Note that I didn't say at any stage they are more talented than us, there is tones of talent among our students. I think the main problem at the moment it its just shooting off all over the place instead of focusing on what has to count most of all. A growing improving local industry and jobs in that industry for our students.
Oops, spot the guy who is over tired and went off on a bit of a rant….. Hope you liked the animation :P
6 comments:
Hey Ian, your lovely laptop didn't die did it? I HATE it so much when computers do something like this, as it takes so much time to get it back to where you want it. I agree about how lovely the French school animation is. yum yum!
Naaa, it was my desktop. Its up amd running again now. Lucky for me I had all of Mertle backed up on an external hard drive.
The school of 'Supinfocom' is apparently on the border near Belgium...this is where 'Ah' was made. The other school is Gobelins. (Where 'Burning Safari' was made) These two art schools are the biggest two in France for animation.

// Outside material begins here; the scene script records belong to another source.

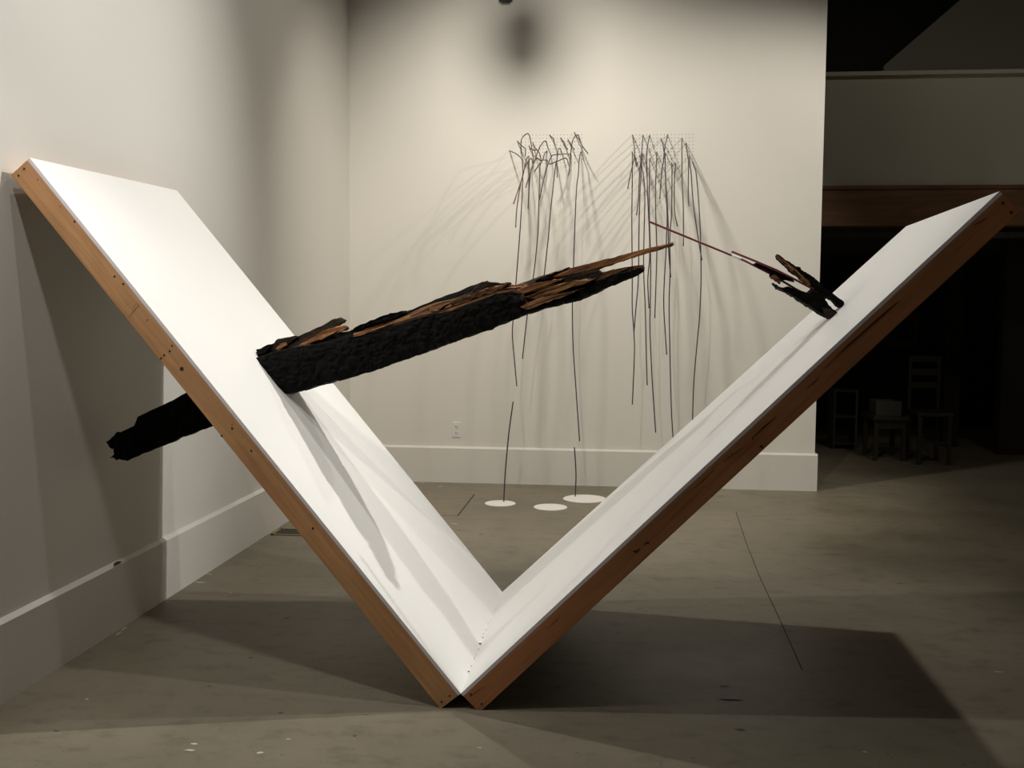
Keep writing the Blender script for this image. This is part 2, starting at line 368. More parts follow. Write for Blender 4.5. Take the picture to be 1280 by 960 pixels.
# shelf unit further left
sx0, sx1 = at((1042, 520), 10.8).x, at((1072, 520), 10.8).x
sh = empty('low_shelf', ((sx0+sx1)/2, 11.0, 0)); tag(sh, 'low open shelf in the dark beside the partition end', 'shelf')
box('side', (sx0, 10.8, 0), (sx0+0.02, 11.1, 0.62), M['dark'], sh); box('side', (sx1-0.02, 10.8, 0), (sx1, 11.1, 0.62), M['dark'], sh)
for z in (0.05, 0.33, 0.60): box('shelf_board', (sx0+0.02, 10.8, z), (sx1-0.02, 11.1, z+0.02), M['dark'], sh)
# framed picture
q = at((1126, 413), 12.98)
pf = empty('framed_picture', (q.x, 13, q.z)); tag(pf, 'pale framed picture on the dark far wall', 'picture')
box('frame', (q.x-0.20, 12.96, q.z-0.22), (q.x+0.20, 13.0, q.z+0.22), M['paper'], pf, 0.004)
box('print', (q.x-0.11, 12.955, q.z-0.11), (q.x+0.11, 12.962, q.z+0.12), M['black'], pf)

# small dark fixture at the top of the frame; unseen blocker can
c = at((632, -3), DEPTH)
wf = empty('wall_fixture', (c.x, DEPTH, c.z)); tag(wf, 'small dark fixture high on the back wall, cut by the top edge', 'fixture')
box('body', (c.x-0.055, DEPTH-0.05, c.z-0.035), (c.x+0.055, DEPTH, c.z+0.10), M['black'], wf, 0.012)
box('lip', (c.x-0.035, DEPTH-0.06, c.z-0.045), (c.x+0.035, DEPTH-0.01, c.z-0.034), M['dark'], wf, 0.004)
def lathe(name, prof, ctr, mat, parent, k=24):
    V, Fc = [], []
    for r_, z in prof:
        for j in range(k):
            a = 2*math.pi*j/k; V.append((ctr[0]+r_*math.cos(a), ctr[1]+r_*math.sin(a), ctr[2]+z))
    for i in range(len(prof)-1):
        for j in range(k): Fc.append((i*k+j, i*k+(j+1) % k, (i+1)*k+(j+1) % k, (i+1)*k+j))
    Fc.append(tuple(range(k))); Fc.append(tuple((len(prof)-1)*k+j for j in range(k)))
    return adopt(parent, mesh_obj(name, V, Fc, mat, smooth=False))
blocker_root = empty('track_spotlight', (1.325, 6.55, 5.6)); tag(blocker_root, 'black track spotlight above the top edge of the view', 'spotlight')  # unseen can, added to cast the soft shadow on the back wall
tube('stem', [(1.325, 6.55, 5.6), (1.325, 6.55, 4.24)], 0.008, M['black'], 10, blocker_root)
lathe('lamp_can', [(0.03, 0.0), (0.05, 0.005), (0.07, 0.03), (0.072, 0.14), (0.045, 0.17), (0.012, 0.18)], (1.325, 6.55, 4.06), M['black'], blocker_root)

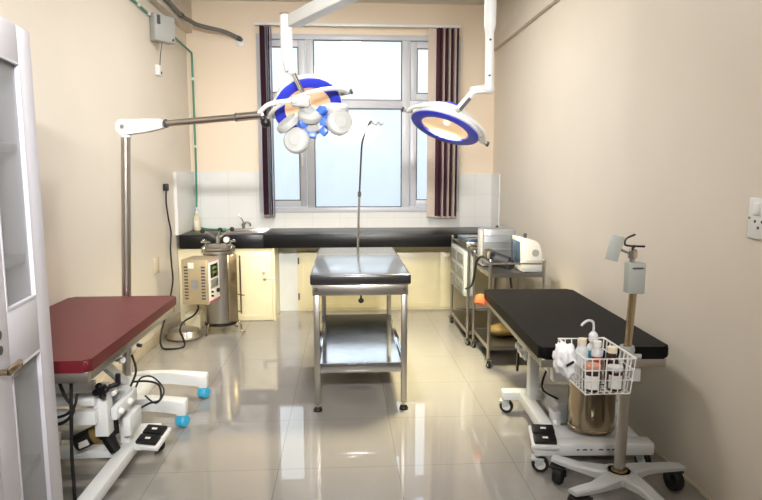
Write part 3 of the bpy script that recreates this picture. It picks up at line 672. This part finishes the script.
q = MB(); q.box((0, 0, 0), (.004, .245, .36), R @ Matrix.Translation((.1165, 0, 0)), .001); fp = q.build('front_panel', M['label'], cb)
def pan(name, m, y, z, w, h, th=.004):
    q = MB(); q.box((0, 0, 0), (th, w, h), R @ Matrix.Translation((.119+th/2, y, z)), .0008); return q.build(name, M[m], fp)
pan('display', 'darkscreen', 0, .085, .16, .115); pan('readout', 'greenlcd', 0, .11, .09, .022, .006); pan('readout', 'greenlcd', 0, .07, .09, .018, .006)
pan('key_pad', 'steelblue', 0, -.025, .17, .075); pan('trim', 'magenta', 0, -.172, .245, .012); pan('trim', 'magenta', 0, .174, .245, .006)
for y, z, r in ((.06, -.10, .018), (-.07, -.09, .009), (-.07, -.125, .009)):
    q = MB(); a0 = R @ Vector((.119, y, z)); a1 = R @ Vector((.137, y, z)); q.cyl(a0, a1, r, seg=14); q.build('switch_knob', M['blackp'], fp)
q = MB(); q.beam((-1.21, 5.36, .55), (-1.19, 5.43, .55), .12, .2, .004); q.build('box_bracket', M['steel'], t)

tag(MB().lathe([(0, 0), (.14, 0), (.155, .006), (.158, .018), (.145, .035), (.125, .075), (.08, .092), (.04, .098), (0, .098)], (-1.445, 5.36, .001), seg=40).build('steel_dish', M['steel'], None, (-1.445, 5.36, 0)), 'domed shiny steel dish upside down on the floor beside the steriliser', 'dish')
tag(MB().bx(-1.50, -1.36, 5.60, 5.76, .001, .16, .008).build('box', M['cream'], None, (-1.43, 5.68, 0)), 'small cream box on the floor behind the steel dish by the wall', 'box')
t = thing('power_cord', 'black power cord from a plug high on the left wall down to the steriliser', 'cord', (XL, 5.59, 1.33))
q = MB(); q.bx(XL+.001, XL+.045, 5.565, 5.615, 1.31, 1.375, .008); q.build('plug', M['blackp'], t)
q = MB(); q.tube([(-1.615, 5.59, 1.315), (-1.612, 5.56, 1.2), (-1.615, 5.62, 1.05), (-1.615, 5.68, .92), (-1.61, 5.62, .78), (-1.60, 5.60, .62), (-1.58, 5.54, .48), (-1.56, 5.30, .30), (-1.56, 5.06, .12), (-1.54, 5.0, .02), (-1.46, 4.98, .009), (-1.37, 5.04, .009), (-1.39, 5.12, .05), (-1.44, 5.20, .11), (-1.42, 5.26, .17), (-1.34, 5.28, .22), (-1.29, 5.26, .29), (-1.30, 5.25, .362)], .008, 8, 6); q.build('cord', M['rubber'], t)

# ------------------------------------------------------------------ trolleys
def trolley(label, x0, x1, y0, y1, ztop, zs, zl, rim, group):
    t = thing('steel_trolley', label, 'trolley', ((x0+x1)/2, (y0+y1)/2, 0), group)
    r = .0125
    for x in (x0, x1):
        for y in (y0, y1):
            q = MB(); q.cyl((x, y, .075), (x, y, ztop), r, seg=14); q.ball((x, y, ztop), r*1.15, seg=10); q.build('post', M['steel'], t)
            castor((x, y-.012), .078, .028, t, 'rubber', 'chrome', .25, .02, 'steel')
    for z in (zs, zl):
        q = MB(); q.bx(x0+.004, x1-.004, y0+.004, y1-.004, z-.006, z); q.bx(x0-.002, x1+.002, y0-.004, y0+.004, z-.03, z+.004); q.bx(x0-.002, x1+.002, y1-.004, y1+.004, z-.03, z+.004)
        q.bx(x0-.004, x0+.004, y0+.004, y1-.004, z-.03, z+.004); q.bx(x1-.004, x1+.004, y0+.004, y1-.004, z-.03, z+.004); q.build('shelf', M['steel'], t)
    q = MB(); zr = ztop-.02
    if rim:
        q.cyl((x0, y0, zr), (x1, y0, zr), .007, seg=10); q.cyl((x0, y1, zr), (x1, y1, zr), .007, seg=10)
        q.cyl((x0, y0, zr), (x0, y1, zr), .007, seg=10); q.cyl((x1, y0, zr), (x1, y1, zr), .007, seg=10)
        q.build('guard_rail', M['steel'], t)
    return t
trolley('small steel trolley carrying the silver box and white monitor beside the black couch', 1.085, 1.495, 4.37, 4.90, .82, .725, .165, True, 'steel trolleys along the right wall')
trolley('steel trolley farther back holding the narrow white drawer rack', 1.05, 1.47, 4.975, 5.75, .86, .835, .12, False, 'steel trolleys along the right wall')

t = thing('drawer_rack', 'narrow white rack of dark drawers hung on the side of the far trolley', 'drawer rack', (1.04, 5.34, .42))
q = MB(); q.bx(1.02, 1.125, 5.02, 5.66, .42, .80, .005); q.build('rack_body', M['greyw'], t)
for k in range(3):
    z = .43+k*.125
    for yy in (5.06, 5.37):
        MB().bx(1.012, 1.0205, yy, yy+.26, z+.01, z+.095, .003).build('drawer', M['rackgrey'], t)
t = thing('instrument_tray', 'small lidded steel instrument tray on top of the far trolley', 'tray', (1.13, 5.3, .836))
q = MB(); q.bx(1.06, 1.26, 5.14, 5.5, 0.8370, 0.8760, .006); q.build('tray_body', M['steel'], t)
q = MB(); q.bx(1.05, 1.27, 5.13, 5.51, 0.8765, 0.9010, .006); q.build('lid', M['screen'], t)
q = MB(); q.tube([(1.06, 5.12, .886), (1.06, 5.10, .92), (1.25, 5.10, .92), (1.25, 5.12, .886)], .005, 8, 1); q.build('handle', M['chrome'], t)

t = thing('silver_box', 'ribbed silver grey metal box on the near trolley against the back', 'metal box', (1.225, 4.80, .726))
q = MB(); q.bx(1.098, 1.365, 4.69, 4.88, .726, 1.035, .014, 3); q.build('box_body', M['steelblue'], t)
for z in (.80, .86, .92, .975): MB().bx(1.106, 1.357, 4.684, 4.691, z, z+.010, .002).build('rib', M['steelblue'], t)
MB().cyl((1.235, 4.78, 1.035), (1.235, 4.78, 1.05), .012).build('lid_knob', M['gasket'], t)
MB().bx(1.098, 1.104, 4.70, 4.87, .74, 1.02, .001).build('edge_highlight', M['white'], t)  # white strip painting in the highlight on the box's left edge

t = thing('monitor', 'white bench monitor with dull blue screen facing left on the near trolley', 'monitor', (1.43, 4.56, .726))
poly = [(1.335, .728), (1.49, .728), (1.492, .80), (1.488, .88), (1.47, .935), (1.44, .965), (1.385, .975), (1.345, .985), (1.325, .98)]
q = MB(); q.prism([(x, z) for x, z in poly], -4.678, -4.40, Matrix.Rotation(PI/2, 4, 'X') , .01); q.build('case', M['whitep'], t)
q = MB(); q.box((1.3245, 4.54, .872), (.008, .21, .17), Matrix.Rotation(-.04, 4, 'Y'), .002); q.build('screen', M['screen'], t)
q = MB(); q.cyl((1.435, 4.401, .875), (1.435, 4.395, .875), .027, seg=24)
q.build('speaker_grille', M['pale_grey'], t)
MB().bx(1.36, 1.487, 4.397, 4.401, .814, .817).build('seam', M['pale_grey'], t)
MB().cyl((1.40, 4.56, .97), (1.40, 4.56, .995), .013).ball((1.40, 4.56, .998), .014, seg=10).build('top_knob', M['gasket'], t)
MB().tube([(1.488, 4.50, .80), (1.505, 4.48, .80), (1.50, 4.46, .76), (1.49, 4.45, .74)], .007).build('side_plug', M['blackp'], t)

t = thing('pressure_cuff', 'rolled navy cuff with tubing draped over the corner of the near trolley', 'cuff', (1.17, 4.55, .73))
q = MB(); q.cyl((1.14, 4.58, .815), (1.265, 4.51, .785), .058, .046, seg=18); q.cyl((1.12, 4.60, .845), (1.17, 4.56, .80), .03, .05, seg=16); q.ball((1.265, 4.51, .772), .0465, (1, 1, .9)); q.build('cuff_roll', M['navy'], t)
q = MB(); q.tube([(1.13, 4.58, .80), (1.08, 4.62, .82), (1.05, 4.66, .78), (1.04, 4.68, .70), (1.03, 4.69, .62), (1.01, 4.70, .565), (.97, 4.71, .545)], .009); q.build('tubing', M['rubber'], t)
q = MB(); q.lathe([(.025, 0), (.028, .03), (.035, .06), (.03, .06), (.022, .03), (.02, 0), (.025, 0)], (1.105, 4.53, .827), (0, -.3, 1)); q.build('chrome_fitting', M['chrome'], t)
tag(MB().tube([(1.34, 4.62, .70), (1.30, 4.55, .70), (1.27, 4.48, .69), (1.265, 4.45, .66), (1.27, 4.44, .6)], .008).build('cable', M['rubber'], None, (1.3, 4.55, .69)), 'short black cable hanging under the upper shelf of the near trolley', 'cable')
q = MB(); q.ball((1.28, 4.66, .215), .1, (1.35, .9, .5), 20); q.ball((1.36, 4.70, .235), .08, (1, .9, .8), 16)
tag(q.build('bag', M['tan'], None, (1.28, 4.66, .166)), 'yellow brown bundle on the low shelf of the near trolley', 'bag')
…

The reason why australian students come up with the same stale ideas is that we have been conditioned to the same cultural tripe for the last 20-50 years... whereas over in france, "mainstream" stuff is a little harder to pinpoint.. they are more open to a variety of ideas, and mainstream doesn't stick out like a sorethumb so much like it does here. because we've all grown up on disney, cartoon network - and have been denied the "unknown and possibly (shock horror!) unprofitable" foreign/european animation (where i think the most innovative ideas come from personally)... of course we are only going to have a narrow mind about these things. and it sucks!
what i admire most is these european countries don't restrict their thinking because really they have nothing that restricted them in the first place! here we are only fed superficial cartoon crap and are too afriad to branch out to other forms of animated entertainment. western world sucks like that. so narrow minded!
Maybe we have too much freedom, and nothing to fight for.
The ideas may stem from the cultural environment, but this stuff is executed better than most of our stuff (Australian Students in general) as well. That’s gota be because they are following or being forced to follow their teachers directions closer than here. I mean its not like you could consistently count on students who have a higher intuitive understanding of how animation works. It may happen from time to time, but you can see from the Gobelins site that Aaron put a link to on the Students and Friends page that these guys do it year after year.